THE REQUEST » Copy the records below exactly, leaving out every picture.

○ ○ ○ ○ ○

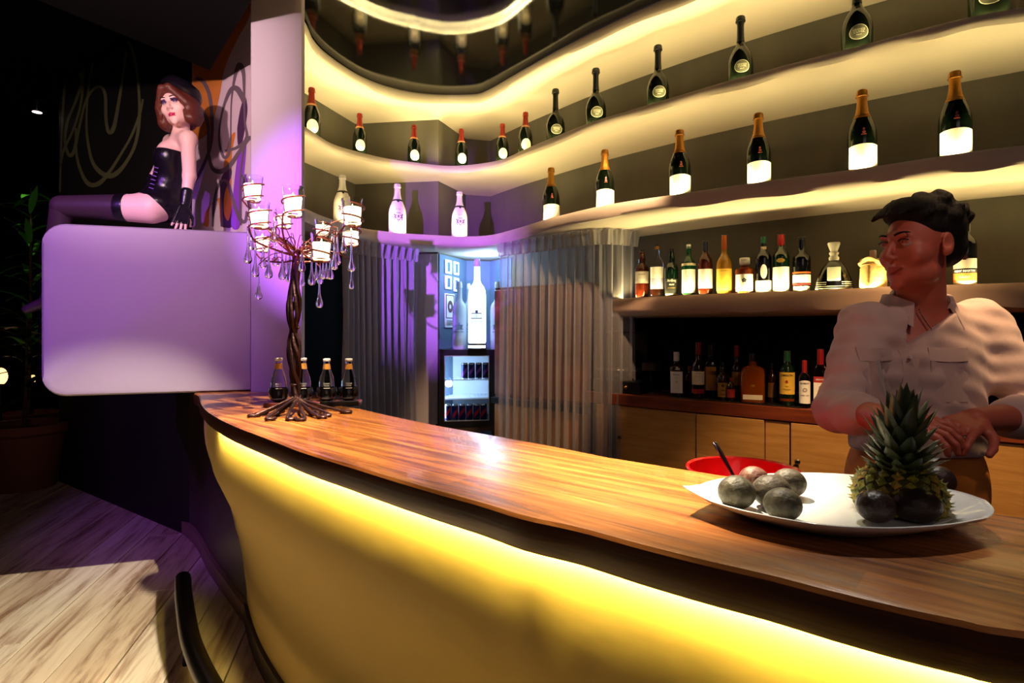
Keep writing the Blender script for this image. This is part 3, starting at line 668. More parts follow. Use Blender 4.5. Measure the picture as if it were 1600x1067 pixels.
S(1102,377,23,'amber whisky bottle with navy cap and plain white label','round',AMBD,CAPNAVY,capz=.83,capr=.37,labels=[(.16,.50,1.2,WHITE)],seal=True)
S(1131.5,368,25,'tall golden whisky bottle with copper neck and yellow label','tall',GOLDL,CAPOR,capz=.72,capr=.34,labels=[(.10,.45,1.15,YEL)],texts=[('SINGLE MALT',.007,.415,INK,.9)],seal=True)
S(1163.5,403,31,'squat amber bottle with white label and pale flat stopper','squat',AMB,CAPWH,stop='flat',labels=[(.12,.56,1.0,WHITE)],texts=[('BARREL',.009,.92,INK,.9),('✿',.03,.40,INK)])
S(1193,370,26,'black-glass bottle with oval white label above square one','round',GBLK,CAPGRN,capz=.88,capr=.36,labels=[(.03,.25,1.2,WHITE),(.28,.52,.42,WHITE,'oval'),(.76,.83,1.0,CREAM)])
S(1220.5,367,27,'dark green bottle with red cap and large white label','round',GRND,CAPRED,capz=.82,capr=.40,labels=[(.05,.46,1.2,WHITE),(.53,.60,.5,GOLDP,'oval')],seal=True)
S(1252.5,371,29,'dark bottle with white band edged orange, right of the red-capped one','shoulder',GBLK,CAPBLK,capz=.84,capr=.36,labels=[(.20,.34,1.25,WHITE),(.36,.39,1.25,ORNG),(.16,.185,1.25,REDL),(.06,.14,1.1,GREY)],seal=True)
# broad decanter with etched dots
p = s4pos(1303); H, R = hh(1303, 379, 62, p, zb4)
t = thing('decanter', 'wide dark decanter with clear stopper and small square label', 'decanter', (p[0], p[1], zb4), face_cam(*p), SG)
MB().lathe([(0,0),(.90*R,0),(R,.03*H),(.98*R,.14*H),(.86*R,.30*H),(.66*R,.47*H),(.42*R,.60*H),(.2*R,.635*H),(.17*R,.66*H),(.17*R,.80*H),(0,.80*H)], 32, sy=.6).build('glass_body', GBLK, t)
MB().lathe([(.15*R,.64*H),(.25*R,.65*H),(.27*R,.70*H),(.19*R,.74*H),(.24*R,.77*H),(.25*R,.80*H),(.18*R,.82*H),(.24*R,.88*H),(.33*R,.97*H),(.31*R,1.0*H),(0,1.0*H)], 20, sy=.8).build('stopper', mat('stopper_glass', (236,232,214), .15, trans=.4, ior=1.3), t)
MB().box(-.34*R,.34*R,-.66*R,-.42*R,.24*H,.50*H,bev=.002).build('label', mat('label_pale', (196,200,176), .5), t, rot=(.0,0,0))
mb = MB()
for j, z in enumerate((.05,.09,.13,.17,.21)):
    rr_ = np.interp(z, (.03,.14,.30), (1.0,.98,.86))*R
    for k in range(-16, 17):
        if j > 2 and abs(k) < 6: continue
        a = k*.075; mb.ball((rr_*math.sin(a), -rr_*.6*math.cos(a)-.0005, z*H), .0018, 6, 4)
mb.build('etched_dots', mat('dots', (220,216,190), .4), t)['kind'] = 'stuff'
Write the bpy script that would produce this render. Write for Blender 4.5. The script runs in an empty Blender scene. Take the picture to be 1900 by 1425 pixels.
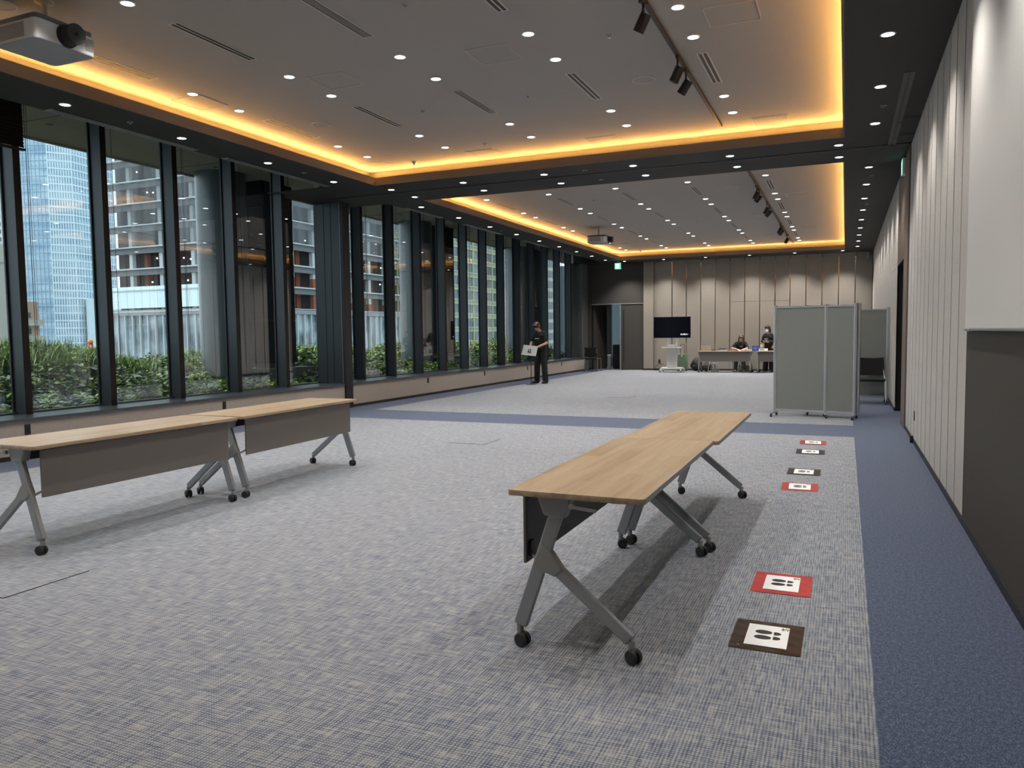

○ ○ ○ ○ ○

WRITTEN ANSWER »
Keep writing the Blender script for this image. This is part 3, starting at line 668. More parts follow. Use Blender 4.5. Measure the picture as if it were 1600x1067 pixels.
S(1102,377,23,'amber whisky bottle with navy cap and plain white label','round',AMBD,CAPNAVY,capz=.83,capr=.37,labels=[(.16,.50,1.2,WHITE)],seal=True)
S(1131.5,368,25,'tall golden whisky bottle with copper neck and yellow label','tall',GOLDL,CAPOR,capz=.72,capr=.34,labels=[(.10,.45,1.15,YEL)],texts=[('SINGLE MALT',.007,.415,INK,.9)],seal=True)
S(1163.5,403,31,'squat amber bottle with white label and pale flat stopper','squat',AMB,CAPWH,stop='flat',labels=[(.12,.56,1.0,WHITE)],texts=[('BARREL',.009,.92,INK,.9),('✿',.03,.40,INK)])
S(1193,370,26,'black-glass bottle with oval white label above square one','round',GBLK,CAPGRN,capz=.88,capr=.36,labels=[(.03,.25,1.2,WHITE),(.28,.52,.42,WHITE,'oval'),(.76,.83,1.0,CREAM)])
S(1220.5,367,27,'dark green bottle with red cap and large white label','round',GRND,CAPRED,capz=.82,capr=.40,labels=[(.05,.46,1.2,WHITE),(.53,.60,.5,GOLDP,'oval')],seal=True)
S(1252.5,371,29,'dark bottle with white band edged orange, right of the red-capped one','shoulder',GBLK,CAPBLK,capz=.84,capr=.36,labels=[(.20,.34,1.25,WHITE),(.36,.39,1.25,ORNG),(.16,.185,1.25,REDL),(.06,.14,1.1,GREY)],seal=True)
# broad decanter with etched dots
p = s4pos(1303); H, R = hh(1303, 379, 62, p, zb4)
t = thing('decanter', 'wide dark decanter with clear stopper and small square label', 'decanter', (p[0], p[1], zb4), face_cam(*p), SG)
MB().lathe([(0,0),(.90*R,0),(R,.03*H),(.98*R,.14*H),(.86*R,.30*H),(.66*R,.47*H),(.42*R,.60*H),(.2*R,.635*H),(.17*R,.66*H),(.17*R,.80*H),(0,.80*H)], 32, sy=.6).build('glass_body', GBLK, t)
MB().lathe([(.15*R,.64*H),(.25*R,.65*H),(.27*R,.70*H),(.19*R,.74*H),(.24*R,.77*H),(.25*R,.80*H),(.18*R,.82*H),(.24*R,.88*H),(.33*R,.97*H),(.31*R,1.0*H),(0,1.0*H)], 20, sy=.8).build('stopper', mat('stopper_glass', (236,232,214), .15, trans=.4, ior=1.3), t)
MB().box(-.34*R,.34*R,-.66*R,-.42*R,.24*H,.50*H,bev=.002).build('label', mat('label_pale', (196,200,176), .5), t, rot=(.0,0,0))
mb = MB()
for j, z in enumerate((.05,.09,.13,.17,.21)):
    rr_ = np.interp(z, (.03,.14,.30), (1.0,.98,.86))*R
    for k in range(-16, 17):
        if j > 2 and abs(k) < 6: continue
        a = k*.075; mb.ball((rr_*math.sin(a), -rr_*.6*math.cos(a)-.0005, z*H), .0018, 6, 4)
mb.build('etched_dots', mat('dots', (220,216,190), .4), t)['kind'] = 'stuff'
Write the bpy script that would produce this render. Write for Blender 4.5. The script runs in an empty Blender scene. Take the picture to be 1900 by 1425 pixels.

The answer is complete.